§ **Task requirements**
Restate the records below word for word, and omit the images they hold.

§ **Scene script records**
______
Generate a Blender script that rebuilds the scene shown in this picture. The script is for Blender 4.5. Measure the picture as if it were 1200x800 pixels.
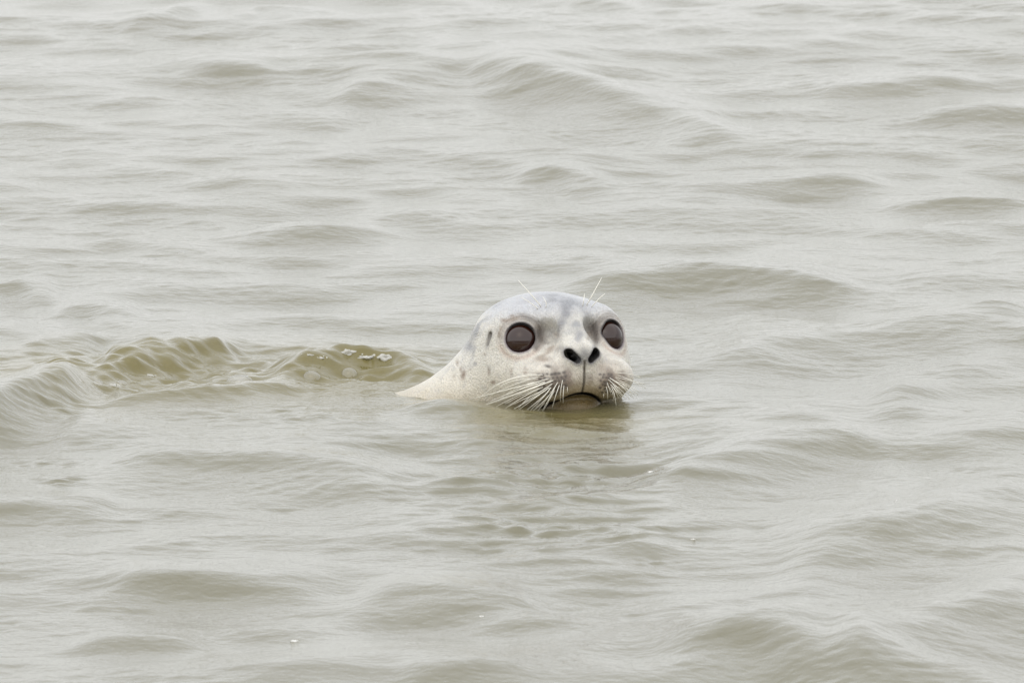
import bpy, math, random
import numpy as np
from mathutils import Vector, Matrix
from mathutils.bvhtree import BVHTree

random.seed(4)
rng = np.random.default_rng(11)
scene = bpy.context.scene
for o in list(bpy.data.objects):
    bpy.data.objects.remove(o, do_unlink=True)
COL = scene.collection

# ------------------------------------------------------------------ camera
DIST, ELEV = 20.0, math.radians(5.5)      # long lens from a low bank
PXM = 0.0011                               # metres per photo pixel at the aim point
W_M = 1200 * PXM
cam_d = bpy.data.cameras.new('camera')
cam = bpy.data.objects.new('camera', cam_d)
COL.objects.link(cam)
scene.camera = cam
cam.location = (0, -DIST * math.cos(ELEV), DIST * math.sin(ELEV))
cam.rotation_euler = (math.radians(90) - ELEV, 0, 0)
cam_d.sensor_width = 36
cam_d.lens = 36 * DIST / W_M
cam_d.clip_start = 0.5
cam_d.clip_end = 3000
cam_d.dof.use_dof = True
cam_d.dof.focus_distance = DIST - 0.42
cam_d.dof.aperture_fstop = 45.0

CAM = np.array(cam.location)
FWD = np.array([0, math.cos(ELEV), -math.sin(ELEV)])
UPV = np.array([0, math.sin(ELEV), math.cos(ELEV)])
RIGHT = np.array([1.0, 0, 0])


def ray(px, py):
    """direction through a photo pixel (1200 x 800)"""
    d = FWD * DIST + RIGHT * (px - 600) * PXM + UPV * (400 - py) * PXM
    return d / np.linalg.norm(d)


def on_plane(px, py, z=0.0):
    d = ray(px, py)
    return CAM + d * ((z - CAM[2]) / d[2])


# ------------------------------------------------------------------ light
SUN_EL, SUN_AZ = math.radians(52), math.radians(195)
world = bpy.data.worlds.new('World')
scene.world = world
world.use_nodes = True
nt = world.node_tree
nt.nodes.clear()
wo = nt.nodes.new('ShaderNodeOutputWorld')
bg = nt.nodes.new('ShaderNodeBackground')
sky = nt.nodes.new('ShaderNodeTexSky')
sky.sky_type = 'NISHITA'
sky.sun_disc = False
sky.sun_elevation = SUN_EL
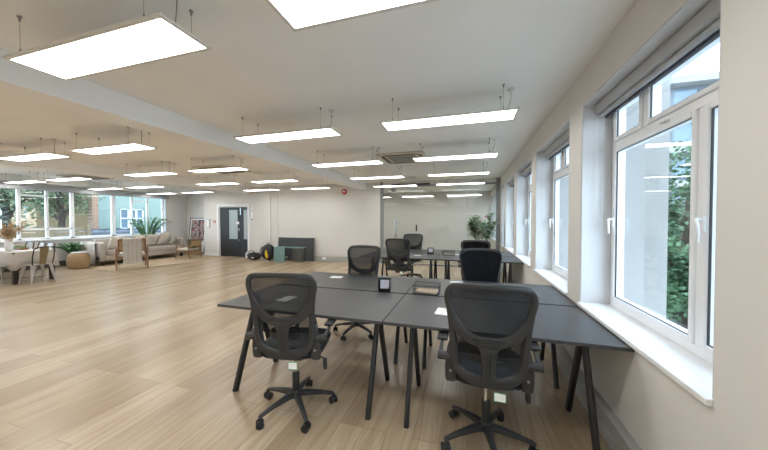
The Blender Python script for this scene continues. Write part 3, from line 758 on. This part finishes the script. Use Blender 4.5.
______
§ **Output for this task**
Generate a Blender script that rebuilds the scene shown in this picture. The script is for Blender 4.5. Measure the picture as if it were 1200x800 pixels.
import bpy, math, random
import numpy as np
from mathutils import Vector, Matrix
from mathutils.bvhtree import BVHTree

random.seed(4)
rng = np.random.default_rng(11)
scene = bpy.context.scene
for o in list(bpy.data.objects):
    bpy.data.objects.remove(o, do_unlink=True)
COL = scene.collection

# ------------------------------------------------------------------ camera
DIST, ELEV = 20.0, math.radians(5.5)      # long lens from a low bank
PXM = 0.0011                               # metres per photo pixel at the aim point
W_M = 1200 * PXM
cam_d = bpy.data.cameras.new('camera')
cam = bpy.data.objects.new('camera', cam_d)
COL.objects.link(cam)
scene.camera = cam
cam.location = (0, -DIST * math.cos(ELEV), DIST * math.sin(ELEV))
cam.rotation_euler = (math.radians(90) - ELEV, 0, 0)
cam_d.sensor_width = 36
cam_d.lens = 36 * DIST / W_M
cam_d.clip_start = 0.5
cam_d.clip_end = 3000
cam_d.dof.use_dof = True
cam_d.dof.focus_distance = DIST - 0.42
cam_d.dof.aperture_fstop = 45.0

CAM = np.array(cam.location)
FWD = np.array([0, math.cos(ELEV), -math.sin(ELEV)])
UPV = np.array([0, math.sin(ELEV), math.cos(ELEV)])
RIGHT = np.array([1.0, 0, 0])


def ray(px, py):
    """direction through a photo pixel (1200 x 800)"""
    d = FWD * DIST + RIGHT * (px - 600) * PXM + UPV * (400 - py) * PXM
    return d / np.linalg.norm(d)


def on_plane(px, py, z=0.0):
    d = ray(px, py)
    return CAM + d * ((z - CAM[2]) / d[2])


# ------------------------------------------------------------------ light
SUN_EL, SUN_AZ = math.radians(52), math.radians(195)
world = bpy.data.worlds.new('World')
scene.world = world
world.use_nodes = True
nt = world.node_tree
nt.nodes.clear()
wo = nt.nodes.new('ShaderNodeOutputWorld')
bg = nt.nodes.new('ShaderNodeBackground')
sky = nt.nodes.new('ShaderNodeTexSky')
sky.sky_type = 'NISHITA'
sky.sun_disc = False
sky.sun_elevation = SUN_EL
The Blender Python script for this scene continues. Write part 3, from line 758 on. This part finishes the script. Use Blender 4.5.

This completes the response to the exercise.